[BEGIN]

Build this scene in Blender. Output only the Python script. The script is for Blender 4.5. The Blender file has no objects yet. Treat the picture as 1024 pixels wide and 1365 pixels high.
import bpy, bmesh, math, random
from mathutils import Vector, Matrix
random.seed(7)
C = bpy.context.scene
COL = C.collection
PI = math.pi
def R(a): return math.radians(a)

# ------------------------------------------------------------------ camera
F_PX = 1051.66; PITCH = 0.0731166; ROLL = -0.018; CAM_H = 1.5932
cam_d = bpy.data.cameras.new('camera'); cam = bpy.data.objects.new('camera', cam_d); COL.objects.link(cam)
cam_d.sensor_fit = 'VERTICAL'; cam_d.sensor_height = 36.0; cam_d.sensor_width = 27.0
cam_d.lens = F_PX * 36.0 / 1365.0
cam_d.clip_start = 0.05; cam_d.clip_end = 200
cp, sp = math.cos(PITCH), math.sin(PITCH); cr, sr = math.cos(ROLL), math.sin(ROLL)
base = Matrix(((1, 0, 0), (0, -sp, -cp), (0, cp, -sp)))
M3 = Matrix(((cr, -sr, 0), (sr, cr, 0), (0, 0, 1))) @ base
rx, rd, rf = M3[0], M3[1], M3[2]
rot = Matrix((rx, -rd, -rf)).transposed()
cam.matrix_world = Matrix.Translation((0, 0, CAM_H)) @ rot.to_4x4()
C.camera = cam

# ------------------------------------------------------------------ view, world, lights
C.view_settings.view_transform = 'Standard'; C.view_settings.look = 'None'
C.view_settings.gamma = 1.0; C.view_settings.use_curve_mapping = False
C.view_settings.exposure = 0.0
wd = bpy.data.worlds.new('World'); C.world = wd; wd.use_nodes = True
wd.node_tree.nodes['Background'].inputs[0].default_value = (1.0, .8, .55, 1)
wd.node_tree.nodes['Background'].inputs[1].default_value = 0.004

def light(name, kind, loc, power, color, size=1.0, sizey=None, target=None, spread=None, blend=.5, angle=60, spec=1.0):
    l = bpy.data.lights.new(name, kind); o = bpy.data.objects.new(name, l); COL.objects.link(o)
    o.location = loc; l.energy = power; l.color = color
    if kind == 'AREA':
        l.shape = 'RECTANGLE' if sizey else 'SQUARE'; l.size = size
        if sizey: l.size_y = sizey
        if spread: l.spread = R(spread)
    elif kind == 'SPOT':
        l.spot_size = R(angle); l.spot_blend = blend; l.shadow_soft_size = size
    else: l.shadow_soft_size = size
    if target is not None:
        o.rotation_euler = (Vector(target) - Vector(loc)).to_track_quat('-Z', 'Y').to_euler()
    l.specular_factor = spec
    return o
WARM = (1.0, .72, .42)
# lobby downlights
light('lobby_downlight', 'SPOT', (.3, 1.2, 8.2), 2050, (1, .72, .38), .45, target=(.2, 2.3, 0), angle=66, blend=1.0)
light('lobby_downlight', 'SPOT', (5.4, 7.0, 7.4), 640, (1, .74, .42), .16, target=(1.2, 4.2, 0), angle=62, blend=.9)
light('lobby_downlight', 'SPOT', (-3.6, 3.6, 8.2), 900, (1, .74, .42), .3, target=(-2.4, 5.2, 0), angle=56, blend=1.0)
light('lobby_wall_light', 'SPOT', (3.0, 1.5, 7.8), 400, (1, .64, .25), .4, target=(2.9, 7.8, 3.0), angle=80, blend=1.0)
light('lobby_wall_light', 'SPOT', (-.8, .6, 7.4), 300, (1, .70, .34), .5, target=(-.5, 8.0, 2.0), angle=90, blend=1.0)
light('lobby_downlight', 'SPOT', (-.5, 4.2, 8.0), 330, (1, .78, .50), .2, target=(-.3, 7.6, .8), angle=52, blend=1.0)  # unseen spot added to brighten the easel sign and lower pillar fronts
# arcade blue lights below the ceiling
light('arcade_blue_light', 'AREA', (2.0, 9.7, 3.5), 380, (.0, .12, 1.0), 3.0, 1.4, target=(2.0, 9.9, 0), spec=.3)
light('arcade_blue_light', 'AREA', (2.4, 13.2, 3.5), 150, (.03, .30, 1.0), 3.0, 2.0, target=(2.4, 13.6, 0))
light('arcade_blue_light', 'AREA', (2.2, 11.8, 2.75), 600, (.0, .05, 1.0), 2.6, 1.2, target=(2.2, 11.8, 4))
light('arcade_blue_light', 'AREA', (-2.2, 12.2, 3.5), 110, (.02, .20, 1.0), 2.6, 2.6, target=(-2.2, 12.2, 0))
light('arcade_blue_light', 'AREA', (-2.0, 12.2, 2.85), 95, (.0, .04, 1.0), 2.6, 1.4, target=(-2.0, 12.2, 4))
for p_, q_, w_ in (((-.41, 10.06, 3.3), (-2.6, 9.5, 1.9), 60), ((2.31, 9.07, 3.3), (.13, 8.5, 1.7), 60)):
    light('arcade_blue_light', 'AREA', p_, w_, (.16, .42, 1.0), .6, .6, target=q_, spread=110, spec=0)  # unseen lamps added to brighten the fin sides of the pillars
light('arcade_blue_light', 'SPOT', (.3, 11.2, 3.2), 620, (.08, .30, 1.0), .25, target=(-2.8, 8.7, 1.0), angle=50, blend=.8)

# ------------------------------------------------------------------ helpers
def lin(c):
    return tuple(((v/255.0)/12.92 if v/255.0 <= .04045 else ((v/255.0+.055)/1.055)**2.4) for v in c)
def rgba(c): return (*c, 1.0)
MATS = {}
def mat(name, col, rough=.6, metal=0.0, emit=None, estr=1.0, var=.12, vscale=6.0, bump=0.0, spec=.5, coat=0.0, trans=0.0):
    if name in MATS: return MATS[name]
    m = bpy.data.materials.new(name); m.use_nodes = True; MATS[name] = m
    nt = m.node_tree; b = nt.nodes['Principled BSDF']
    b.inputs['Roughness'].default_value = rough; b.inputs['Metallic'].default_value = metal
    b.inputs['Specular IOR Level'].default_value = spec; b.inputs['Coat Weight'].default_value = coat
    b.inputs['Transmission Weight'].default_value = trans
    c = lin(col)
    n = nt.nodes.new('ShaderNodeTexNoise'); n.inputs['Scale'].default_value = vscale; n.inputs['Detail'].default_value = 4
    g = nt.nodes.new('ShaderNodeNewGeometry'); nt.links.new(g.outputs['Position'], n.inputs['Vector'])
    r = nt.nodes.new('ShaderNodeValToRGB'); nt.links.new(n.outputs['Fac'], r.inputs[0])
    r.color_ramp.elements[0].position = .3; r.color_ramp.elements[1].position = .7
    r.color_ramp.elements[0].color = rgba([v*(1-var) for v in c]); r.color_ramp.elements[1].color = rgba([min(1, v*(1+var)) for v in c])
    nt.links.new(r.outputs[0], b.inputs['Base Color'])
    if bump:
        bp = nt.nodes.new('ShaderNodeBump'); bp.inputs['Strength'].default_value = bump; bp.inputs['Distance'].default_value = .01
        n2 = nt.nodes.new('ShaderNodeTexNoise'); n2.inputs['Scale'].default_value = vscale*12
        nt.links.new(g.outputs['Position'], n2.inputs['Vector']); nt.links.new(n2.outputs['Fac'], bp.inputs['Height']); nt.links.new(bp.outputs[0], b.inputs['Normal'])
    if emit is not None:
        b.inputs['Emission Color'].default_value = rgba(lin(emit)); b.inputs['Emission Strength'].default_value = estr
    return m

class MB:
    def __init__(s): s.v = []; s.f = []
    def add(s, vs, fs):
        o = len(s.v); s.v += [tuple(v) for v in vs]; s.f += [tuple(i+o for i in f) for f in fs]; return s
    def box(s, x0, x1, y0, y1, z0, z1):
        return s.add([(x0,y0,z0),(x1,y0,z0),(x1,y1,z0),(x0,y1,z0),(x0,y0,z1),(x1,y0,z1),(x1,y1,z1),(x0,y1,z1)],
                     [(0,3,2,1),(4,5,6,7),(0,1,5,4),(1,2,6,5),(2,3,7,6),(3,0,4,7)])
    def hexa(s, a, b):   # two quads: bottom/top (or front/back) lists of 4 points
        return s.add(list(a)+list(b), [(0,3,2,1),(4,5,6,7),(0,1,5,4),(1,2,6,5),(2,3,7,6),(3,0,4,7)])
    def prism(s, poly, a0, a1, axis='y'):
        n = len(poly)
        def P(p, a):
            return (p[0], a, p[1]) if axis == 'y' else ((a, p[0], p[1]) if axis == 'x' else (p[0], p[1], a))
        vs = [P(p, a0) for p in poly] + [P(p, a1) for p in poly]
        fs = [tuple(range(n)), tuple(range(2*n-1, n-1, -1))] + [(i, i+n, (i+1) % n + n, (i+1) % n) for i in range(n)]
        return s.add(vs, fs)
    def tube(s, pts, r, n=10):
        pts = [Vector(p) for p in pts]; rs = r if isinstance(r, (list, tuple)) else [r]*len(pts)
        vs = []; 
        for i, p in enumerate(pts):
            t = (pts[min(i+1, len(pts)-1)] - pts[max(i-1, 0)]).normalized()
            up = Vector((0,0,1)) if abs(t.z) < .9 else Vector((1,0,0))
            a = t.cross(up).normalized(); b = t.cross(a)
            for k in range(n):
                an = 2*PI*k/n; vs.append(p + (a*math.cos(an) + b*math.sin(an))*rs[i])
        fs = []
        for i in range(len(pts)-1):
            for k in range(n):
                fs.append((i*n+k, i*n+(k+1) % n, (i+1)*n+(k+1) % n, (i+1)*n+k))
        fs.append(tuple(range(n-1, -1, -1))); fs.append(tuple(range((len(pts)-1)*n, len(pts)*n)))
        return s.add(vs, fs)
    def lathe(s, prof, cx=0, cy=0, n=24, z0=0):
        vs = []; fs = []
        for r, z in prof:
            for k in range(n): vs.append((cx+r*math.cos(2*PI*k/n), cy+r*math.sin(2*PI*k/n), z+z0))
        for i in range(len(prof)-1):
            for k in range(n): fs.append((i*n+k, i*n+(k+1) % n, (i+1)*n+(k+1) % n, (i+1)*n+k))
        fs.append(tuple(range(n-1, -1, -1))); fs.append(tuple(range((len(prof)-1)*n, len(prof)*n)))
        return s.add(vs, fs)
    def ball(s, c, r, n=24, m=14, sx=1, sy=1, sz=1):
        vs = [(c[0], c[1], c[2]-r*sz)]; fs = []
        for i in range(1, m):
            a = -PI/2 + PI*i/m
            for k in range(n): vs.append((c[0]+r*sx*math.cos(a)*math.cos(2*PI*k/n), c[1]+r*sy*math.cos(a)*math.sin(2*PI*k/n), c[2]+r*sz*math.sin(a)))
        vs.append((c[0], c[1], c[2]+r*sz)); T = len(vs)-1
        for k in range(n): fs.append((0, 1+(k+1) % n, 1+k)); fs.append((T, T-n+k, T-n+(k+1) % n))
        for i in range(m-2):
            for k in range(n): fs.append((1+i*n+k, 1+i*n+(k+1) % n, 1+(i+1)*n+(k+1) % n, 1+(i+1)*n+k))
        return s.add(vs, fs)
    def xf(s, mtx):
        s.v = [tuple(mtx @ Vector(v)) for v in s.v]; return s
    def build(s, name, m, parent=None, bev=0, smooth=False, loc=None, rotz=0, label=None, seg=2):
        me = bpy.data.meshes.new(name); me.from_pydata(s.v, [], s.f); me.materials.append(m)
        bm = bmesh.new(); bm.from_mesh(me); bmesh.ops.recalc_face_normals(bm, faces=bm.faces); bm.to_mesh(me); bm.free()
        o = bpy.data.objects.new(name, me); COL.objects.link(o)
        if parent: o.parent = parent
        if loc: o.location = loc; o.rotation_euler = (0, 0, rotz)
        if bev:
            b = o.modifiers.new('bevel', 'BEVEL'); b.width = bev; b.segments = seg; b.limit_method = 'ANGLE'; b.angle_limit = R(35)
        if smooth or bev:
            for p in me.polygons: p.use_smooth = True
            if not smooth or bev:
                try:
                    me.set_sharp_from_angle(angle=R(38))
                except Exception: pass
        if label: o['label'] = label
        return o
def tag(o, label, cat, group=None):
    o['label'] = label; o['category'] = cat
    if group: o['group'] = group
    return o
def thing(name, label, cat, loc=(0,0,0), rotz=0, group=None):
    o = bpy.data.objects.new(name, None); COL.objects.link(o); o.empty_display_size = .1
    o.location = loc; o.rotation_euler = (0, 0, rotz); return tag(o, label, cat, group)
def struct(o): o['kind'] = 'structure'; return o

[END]

[Instructions for the task]
Exactly repeat the lines running from the top of the listing to the line bearing "C.camera = cam", both of those lines included, and only them.

[Problem solution]
Build this scene in Blender. Output only the Python script. The script is for Blender 4.5. The Blender file has no objects yet. Treat the picture as 1024 pixels wide and 1365 pixels high.
import bpy, bmesh, math, random
from mathutils import Vector, Matrix
random.seed(7)
C = bpy.context.scene
COL = C.collection
PI = math.pi
def R(a): return math.radians(a)

# ------------------------------------------------------------------ camera
F_PX = 1051.66; PITCH = 0.0731166; ROLL = -0.018; CAM_H = 1.5932
cam_d = bpy.data.cameras.new('camera'); cam = bpy.data.objects.new('camera', cam_d); COL.objects.link(cam)
cam_d.sensor_fit = 'VERTICAL'; cam_d.sensor_height = 36.0; cam_d.sensor_width = 27.0
cam_d.lens = F_PX * 36.0 / 1365.0
cam_d.clip_start = 0.05; cam_d.clip_end = 200
cp, sp = math.cos(PITCH), math.sin(PITCH); cr, sr = math.cos(ROLL), math.sin(ROLL)
base = Matrix(((1, 0, 0), (0, -sp, -cp), (0, cp, -sp)))
M3 = Matrix(((cr, -sr, 0), (sr, cr, 0), (0, 0, 1))) @ base
rx, rd, rf = M3[0], M3[1], M3[2]
rot = Matrix((rx, -rd, -rf)).transposed()
cam.matrix_world = Matrix.Translation((0, 0, CAM_H)) @ rot.to_4x4()
C.camera = cam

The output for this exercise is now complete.